AI Loving Returns and Refunds

In the ongoing struggle against the financial burden of online returns, apparel and fast-fashion brands like Perry Ellis and H&M are embracing a cutting-edge ally: artificial intelligence (AI). This advanced technology is proving instrumental in refining product descriptions, tailoring recommendations, and optimizing advertisements to target audiences less likely to return their purchases.

Returns pose a significant challenge for online retailers. While the return-processing costs, as a percentage of overall sales, held steady at 16.5% in 2022, the issue has become more pressing due to the impact of inflation on both consumer budgets and retailer profitability. According to the National Retail Federation, returns have remained a persistent concern, prompting a variety of responses from retailers.

A June and July survey revealed that 17% of American consumers returned at least six items in the past six months, a notable increase from the previous year’s 7.1%. This surge in returns, particularly from frequent shoppers, presents a dilemma for retailers seeking a balance between facilitating seamless transactions and avoiding the financial strain of returns.

Enter artificial intelligence. Brands are leveraging AI to devise more accurate product descriptions and recommendations, steering away from ads targeting shoppers prone to returning products. For instance, Acorn-i, an e-commerce agency working with Perry Ellis, has utilized AI sentiment-analysis tools to optimize product descriptions. This involved identifying phrases that might lead to confusion over elements like size or fit, leading to returns. Generative AI then crafted descriptions aligned with shoppers’ questions and concerns.

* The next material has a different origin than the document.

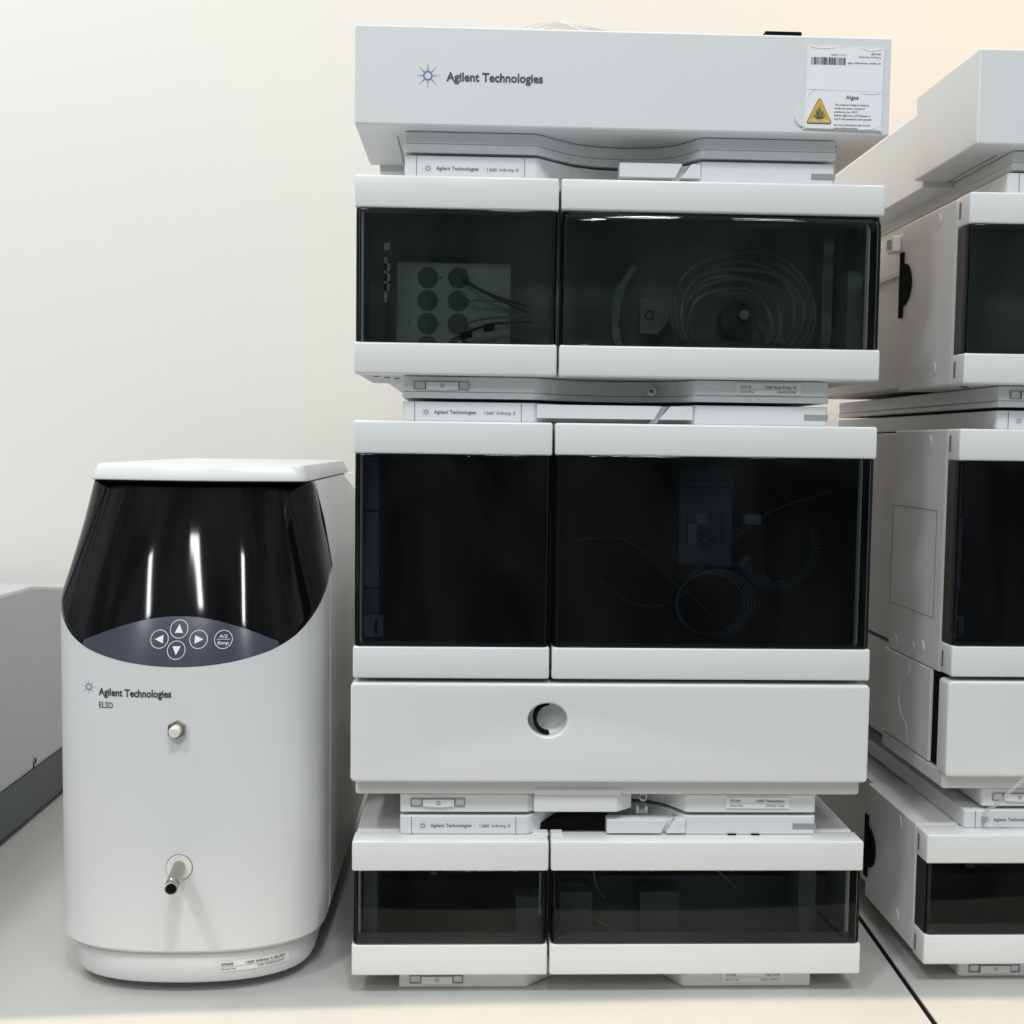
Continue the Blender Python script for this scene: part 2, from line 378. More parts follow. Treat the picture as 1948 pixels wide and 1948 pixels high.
# ---- pump
pump = empty('pump_module', (0, 0, 0), 'white pump module with smoked windows, under the cabinet with the caution card', 'instrument', G_PUMP)
hs = housing(.4735, .6195, pump, INSIDE); side_marks(.4735, .6195, hs); side_vent(.567, pump)
each('vent_slots', [(.012 + .007 * i, .016 + .007 * i, .03 + .012 * i, .036 + .012 * i, .4730, .4737) for i in range(3)], GROOVE, hs)
b = box(-.0055, .0075, .142, .158, .598, .612, bev=.001); link('side_clip', b, DOORW, pump)
link('clip_screw', tube([(-.0062, .150, .609), (-.0062, .150, .601)], .0022, 8), STEEL, pump)
each('rear_ledge', [(.004, .392, .139, .40, .578, .584)], FOAM, pump, bev=.001)
door(0, .1512, .4735, .6195, .4970, .5955, GLASS_P, pump, lip=.04)
door(.1530, .396, .4735, .6195, .4970, .5965, GLASS_P, pump)
pd = pedestal(.4568, .4732, pump); power_button(.4662, pd); serial_label('G7111A', '1260 Quat Pump VL', 'DEAE203998', .4712, pd)
dk = logo_block(.6197, .6378, pump); tray(.1975, .2588, .6247, .6352, pump)
# behind the left window: solvent valve panel with eight ports
px0, px1 = .0275, .1180
pb = box(px0, px1, .056, .060, .490, .565, bev=.0008, seg=1); sp_ = link('valve_panel', pb, INMID, pump)
for r_ in range(4):
    for c_ in range(2):
        cx = (.0520, .0762)[c_]; cz = .5532 - r_ * .0180
        link('valve_port', disc(cx, cz, .0081, .0550, .0556, 26), INPORT, sp_)
        link('port_number', text('ACEGBDFH'[c_ * 4 + r_], cx - .0148, cx - .0133, cz - .0009, .002, .0555), INK, sp_)
each('bubble_tags', [(.0195, .0240, .030, .032, .5695 - k * .0078, .5752 - k * .0078) for k in (0, 2, 3, 4)] + [(.0195, .022, .030, .032, .5300, .5640)], PRINTW, pump)
for k, (a, c, d, rr) in enumerate([((.0800, .053, .5520), (.100, .045, .540), (.130, .048, .531), .0010), ((.0800, .053, .5505), (.102, .044, .538), (.132, .05, .526), .0010),
                               ((.0800, .052, .5352), (.1, .046, .5345), (.135, .05, .5330), .0009), ((.0800, .052, .5168), (.1, .044, .5205), (.135, .05, .5240), .0009),
                               ((.0770, .050, .5060), (.1, .040, .5150), (.135, .05, .5190), .0011), ((.075, .05, .4960), (.098, .045, .4960), (.14, .05, .4990), .001)]):
    link('inlet_tube', tube(smoothpath([a, c, d]), rr, 7), INDARK if k in (0, 1, 4) else INSIDE, pump)
link('bright_tube', tube(smoothpath([(.0790, .045, .5400), (.098, .043, .5260), (.118, .047, .5130)]), .0005, 6), PRINTW, pump)
for p in (((.079, .046, .5060), (.087, .044, .5085)), ((.0965, .040, .5120), (.1050, .040, .5140))):
    link('tube_fitting', tube(p, .0030, 8), BLACK, pump)
# behind the right window: pump head, drive plate and looped tubing
link('pump_head_plate', prism([(.222, .541), (.249, .541), (.246, .524), (.237, .512), (.222, .512)], .060, .066, bev=.0006, axis='y'), INPLATE, pump)
link('plate_screw', rings(.2295, .527, .0033, .0014, .0595), INDARK, pump)
link('bracket', prism([(.200, .545), (.206, .553), (.214, .566), (.219, .565), (.209, .549), (.2075, .540), (.204, .520), (.207, .505), (.212, .499), (.206, .499), (.200, .507), (.1985, .525)], .058, .064, axis='y'), INPLATE, pump)
for k in range(7):
    R_ = .030 + .0035 * k + (.002 if k % 2 else 0); cx = .292 + .0018 * k; cz = .520 + .0016 * k; yy = .045 + .0022 * (k % 3)
    w1, w2 = random.uniform(-.003, .003), random.uniform(0, 6)
    pts = [(cx + (R_ + w1 * math.sin(2 * a + w2)) * 1.12 * math.cos(a), yy + .003 * math.sin(2 * a + k), cz + (R_ * .93 + w1 * math.cos(3 * a + w2)) * math.sin(a)) for a in [2 * PI * i / 60 for i in range(60)]]
    pts = [(x, y, max(z, .4985 + .0004 * k)) for x, y, z in pts]
    link('looped_tube', tube(pts, .0017, 8, closed=True), INTUBE, pump)
link('pump_head', disc(.300, .523, .0150, .050, .064, 30), INDARK, pump)
link('head_nut', disc(.303, .527, .0042, .046, .050, 6), INSIDE, pump)
each('side_rail', [(.366, .374, .050, .070, .478, .590), (.3795, .391, .03, .075, .478, .560)], INSIDE, pump)

# ---- sampler
samp = empty('sampler_module', (0, 0, 0), 'tall white autosampler with dark windows and a drawer with finger hole, in the middle stack', 'instrument', G_SAMP)
hs = housing(.2425, .4388, samp, INDARK); side_marks(.2425, .4388, hs)
b = bmesh.new()
for a in ((.0400, .0404, .2845, .3725), (.1346, .1350, .2845, .3725), (.0400, .1350, .2843, .2847), (.0400, .1350, .3723, .3727)):
    add(b, box(.0007, .0011, a[0], a[1], a[2], a[3]))
link('access_flap_outline', b, GROOVE, hs)
for yy, zz, r in ((.1190, .2530, .0040), (.0810, .2530, .0042), (.0615, .2560, .0050)):
    link('embossed_arc', tube([(.0008, yy + r * math.cos(a), zz + r * math.sin(a)) for a in [PI * .5 + PI * i / 10 for i in range(11)]], .0005, 5), FOAM, hs)
door(0, .1490, .2440, .4388, .2685, .4140, GLASS_S, samp, lip=.03)
door(.1510, .396, .2440, .4388, .2685, .4145, GLASS_S, samp, lip=.03)
dk = logo_block(.4390, .4538, samp); tray(.1375, .2572, .4424, .4527, samp)
b = box(.0008, .3953, .040, .145, .1650, .2420, bev=.001, seg=1); add(b, box(.0085, .3875, .145, .40, .156, .243)); add(b, box(.0012, .3950, .012, .145, .1508, .1640, bev=.0022))
base = link('base_cabinet', b, FOAM, samp)
link('dark_gap', box(.003, .393, .018, .0405, .1660, .2430), BLACK, base)
link('side_handle_groove', tube(smoothpath([(.0007, .086, .2400), (.0007, .086, .2300), (.0007, .087, .2270), (.0007, .100, .2190), (.0007, .107, .2050), (.0007, .100, .1910), (.0007, .087, .1830), (.0007, .086, .1790), (.0007, .086, .168)]), .00045, 5), FOAM, base)
# drawer front with an oval finger hole
cu = bpy.data.curves.new('c', 'CURVE'); cu.dimensions = '2D'; cu.fill_mode = 'BOTH'; cu.extrude = .0075; cu.bevel_depth = .0022; cu.bevel_resolution = 3
def poly(pts):
    s_ = cu.splines.new('POLY'); s_.points.add(len(pts) - 1)
    for p, q in zip(s_.points, pts): p.co = (q[0], q[1], 0, 1)
    s_.use_cyclic_u = True
X0, X1, Z0, Z1, rr = -.0015 + .0022, .3970 - .0022, .1640 + .0022, .2405 - .0022, .0015
pts = []
for (cx, cz, a0) in ((X1 - rr, Z1 - rr, 0), (X0 + rr, Z1 - rr, PI / 2), (X0 + rr, Z0 + rr, PI), (X1 - rr, Z0 + rr, 1.5 * PI)):
    for i in range(4): a = a0 + i * PI / 6; pts.append((cx + rr * math.cos(a), cz + rr * math.sin(a)))
poly(pts)
poly([(.1485 + .0172 * math.cos(a), .2123 + .0150 * math.sin(a)) for a in [2 * PI * i / 48 for i in range(48)]])
to = bpy.data.objects.new('t', cu); COL.objects.link(to); dg = bpy.context.evaluated_depsgraph_get(); dg.update()
me = bpy.data.meshes.new_from_object(to.evaluated_get(dg)); b = bmesh.new(); b.from_mesh(me); bpy.data.objects.remove(to); bpy.data.meshes.remove(me)
for v in b.verts: v.co = Vector((v.co.x, .0097 - v.co.z, v.co.y))
bmesh.ops.remove_doubles(b, verts=b.verts, dist=1e-6)
dr = link('drawer', b, DOORW, samp, smooth=True)
b = bmesh.new(); G = []
for i in range(9):
    t = i / 8; s_ = math.cos(t * PI / 2) ** .6 if i < 8 else 0.0
    G.append([b.verts.new((.1485 + .0162 * s_ * math.cos(a), .005 + .0125 * math.sin(t * PI / 2), .2123 + .0140 * s_ * math.sin(a))) for a in [2 * PI * k / 40 for k in range(40)]])
for i in range(8):
    for k in range(40): b.faces.new((G[i][k], G[i][(k + 1) % 40], G[i + 1][(k + 1) % 40], G[i + 1][k]))
bmesh.ops.remove_doubles(b, verts=b.verts, dist=1e-6)
link('finger_dish', b, DOORW, dr, smooth=True)
pts = []
for i in range(21): a = PI * .5 + PI * i / 20; pts.append((.1500 + .0125 * math.cos(a), .2123 + .0122 * math.sin(a)))
for i in range(20, -1, -1): a = PI * .5 + PI * i / 20; pts.append((.1500 + .0096 * math.cos(a), .2123 + .0103 * math.sin(a)))
link('finger_slot_rim', prism(pts, .0045, .0120, axis='y'), BLACK, dr)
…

In a unique application, Dutch online apparel store Omoda collaborated with Google and DEPT to develop a machine-learning system aimed at reducing return rates from sales generated by search ads. This system combines return rates for specific products with predictive algorithms, assessing the likelihood of customer groups returning their purchases. The data is then fed into Google’s ad-buying algorithm to precisely target search ads, factoring in the predicted cost of returns.

The implementation of AI strategies has yielded positive outcomes. Omoda reported a 5% reduction in returns and a 16% increase in profits for sales driven by search ads since May. Perry Ellis, working with Acorn-i, witnessed a 15% decline in return rates for products in the project over the course of approximately a year.

While retailers have explored AI for managing returns, the technology is still evolving and not yet mature enough to address these challenges on a large scale. Despite the complexities, the growing addiction to returns necessitates innovative solutions. AI, fueled by consumer data, emerges as a promising avenue for retailers to navigate this intricate landscape.

In the absence of a simple solution, retailers are compelled to experiment with AI, leveraging their consumer data to strike a balance between providing a flexible returns policy and optimizing their bottom line. As the retail industry continues to evolve, the role of AI in managing returns is poised to become increasingly pivotal.